Bellport Mayor Ray Fell, seen here in this

Bellport Mayor Ray Fell, seen here in this undated photo, and other village officials want to take another look at bed-and-breakfast rentals. Photo Credit: Joseph D. Sullivan

Bellport residents have provided feedback to a village committee reviewing whether a failed law regulating bed-and-breakfasts should be re-enacted.

Most of the residents who packed Village Hall last week for an informational meeting had mixed opinions regarding if such businesses should be allowed in residential neighborhoods and business districts.

Village board members adopted a bed-and-breakfast code in July that would have allowed them but never filed it with the New York Department of State in Albany for approval, as required by state law. Therefore the law died after 30 days.

Trustees said they received a lot of backlash after the law was not enacted and in turn opted to form the committee to collect residents’ opinions. Under current village code hotels are allowed in the business district.

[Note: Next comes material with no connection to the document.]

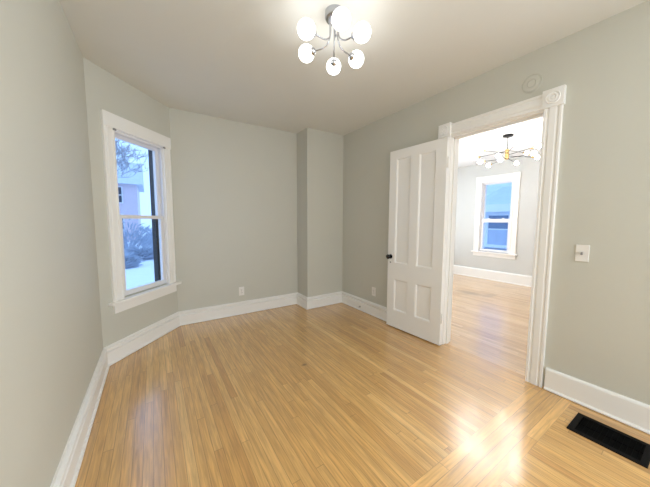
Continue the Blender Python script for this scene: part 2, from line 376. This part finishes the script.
# ---------------------------------------------------------------- windows
def window(name, T, s0, s1, z0, z1, cw, head, out, label, meet, horn, head_over, apron, rosettes, dark, locks=True, st=.048, mr=.034):
    root = thing(name, T @ Vector(((s0+s1)/2, 0, z0)), label, 'window', None, 'structure')
    WC = [(0, 0), (0, .018), (.004, .022), (.016, .022), (.020, .016), (.030, .014), (.034, .018), (cw-.034, .018), (cw-.030, .014), (cw-.020, .016), (cw-.016, .022), (cw-.004, .022), (cw, .018), (cw, 0)]
    for a in (s0-cw+.012, s1-.012):
        bm = newbm(); prism(bm, WC, lambda p, t: T @ Vector((a+p[0], p[1], t)), z0, z1-.006); obj('side_casing', bm, TRIM, root)
    a, b = s0-cw+.012, s1+cw-.012
    obj('head_casing', bbox_bm((a+(cw if rosettes else -head_over), 0, z1-.006), (b-(cw if rosettes else -head_over), .026, z1-.006+head), .004, T), TRIM, root)
    if rosettes:
        for q in (a, b-cw):
            bk = obj('corner_block', bbox_bm((q-.004, 0, z1-.006), (q+cw+.004, .030, z1+head), .003, T), TRIM, root)
            bm = newbm(); lathe(bm, [(.04, 0), (.04, .004), (.034, .006), (.030, .002), (.02, .005), (.008, .003), (0, .006)], T @ Vector((q+cw/2, .030, z1+head/2)), T.to_3x3() @ Vector((0, 1, 0)))
            obj('rosette', bm, TRIM, bk, True)
    obj('stool', bbox_bm((a-horn, -.03, z0-.028), (b+horn, .055, z0), .006, T), TRIM, root)
    obj('apron', bbox_bm((a, 0, z0-.028-apron), (b, .020, z0-.028), .003, T), TRIM, root)
    # jambs
    bm = newbm(); j = .016
    for p, q in ((s0, s0+j), (s1-j, s1)): box(bm, (p, -out, z0), (q, .002, z1), T)
    box(bm, (s0, -out, z1-j), (s1, .002, z1), T); box(bm, (s0, -out, z0-.0), (s1, -.03, z0+.012), T)
    # parting beads
    for p, q in ((s0+j, s0+j+.012), (s1-j-.012, s1-j)): box(bm, (p, -.012, z0), (q, 0, z1-j), T)
    box(bm, (s0+j, -.012, z1-j-.012), (s1-j, 0, z1-j), T)
    obj('jamb', bm, VINYL, root)
    def sash(nm, zz0, zz1, y0, y1, st, rb, rtp):
        aa, bb = s0+j, s1-j; bm = newbm()
        box(bm, (aa, y1, zz0), (aa+st, y0, zz1), T); box(bm, (bb-st, y1, zz0), (bb, y0, zz1), T)
        box(bm, (aa+st, y1, zz0), (bb-st, y0, zz0+rb), T); box(bm, (aa+st, y1, zz1-rtp), (bb-st, y0, zz1), T)
        # glazing bead
        g = .006; ym = (y0+y1)/2
        f = obj(nm, bm, VINYL, root)
        bm = newbm(); box(bm, (aa+st-.004, ym-.003, zz0+rb-.004), (bb-st+.004, ym+.003, zz1-rtp+.004), T); obj('glass', bm, GLASS, f)
        return f
    lo = sash('lower_sash', z0+.012, meet+mr/2, -.014, -.046, st, .045, mr)
    sash('upper_sash', meet-mr/2, z1-j, -.050, -.082, st-.008, mr, .040)
    for s in ((s0+s1)/2-.14, (s0+s1)/2+.14) if locks else ():
        bm = newbm(); box(bm, (s-.022, -.044, meet+mr/2), (s+.022, -.018, meet+mr/2+.008), T); box(bm, (s-.006, -.046, meet+mr/2+.008), (s+.02, -.03, meet+mr/2+.016), T)
        obj('sash_lock', bm, PLASTIC, root)
    # storm frame outside
    bm = newbm(); zf = .02
    for p, q in ((s0+j, s0+j+zf), (s1-j-.036, s1-j)): box(bm, (p, -out, z0+.012), (q, -.086, z1-j), T)
    box(bm, (s0+j, -out, z1-j-.02), (s1-j, -.086, z1-j), T)
    obj('storm_frame', bm, dark, root)
    return root
win = window('window_1', TW, SW0, SW1, SZ0-.005, SZ1+.005, .103, .122, .135, 'tall narrow double-hung window in the angled wall, snow outside', 1.288, .045, .004, .082, False, SCREEN, False)
for s in (SW0+.006, SW1-.010):
    bm = newbm(); box(bm, (s-.012, .018, SZ1-.018), (s+.012, .030, SZ1-.001), TW); obj('blind_bracket', bm, GREYP, win, False, 'small grey blind bracket')
window('window_2', TFW, NY0, NY1, NZ0, NZ1, .118, .125, .13, 'white double-hung window of the next room, facing light siding', 1.278, .03, .0, .075, True, VINYL, True, .052, .075)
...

“I have no issues as long as homeowners take full responsibility for abuse. A permit should be attained from the village so that the municipality can contact the homeowners and issue warnings regarding rentals,” said resident Pamela Hannon, who attended the meeting.

Other residents had different opinions.

“Enforce the present code; no bed-and-breakfasts in Bellport residential zones. Keep it that way,” said resident Richard Serockl, 68. “Really simple.”

New details about the role of the committee emerged at the community meeting. Officials said the responsibilities of the committee have expanded to also look at short- and long-term rentals, and if renters would be allowed to use amenities such as village beaches and the golf course.

One issue the village board has struggled with recently is how to distinguish a bed-and-breakfast rental with short-term stays from longer-term summer rentals popular in the South Shore village and being advertised on lodging websites such as Airbnb.

“It’s a process that’s good to look at, good to review and the village will be a better place to live both for residents and those people who want to come and visit once the committee makes its recommendations,” Mayor Ray Fell said.

Committee members promised recommendations would come at a later date. Members said the purpose of the meeting was to share some of their findings about bed-and-breakfasts and rentals codes from several villages and towns across Long Island, and to ask for community suggestions, said committee chairwoman Mary Butler.

“Everybody is a stakeholder in this,” she said.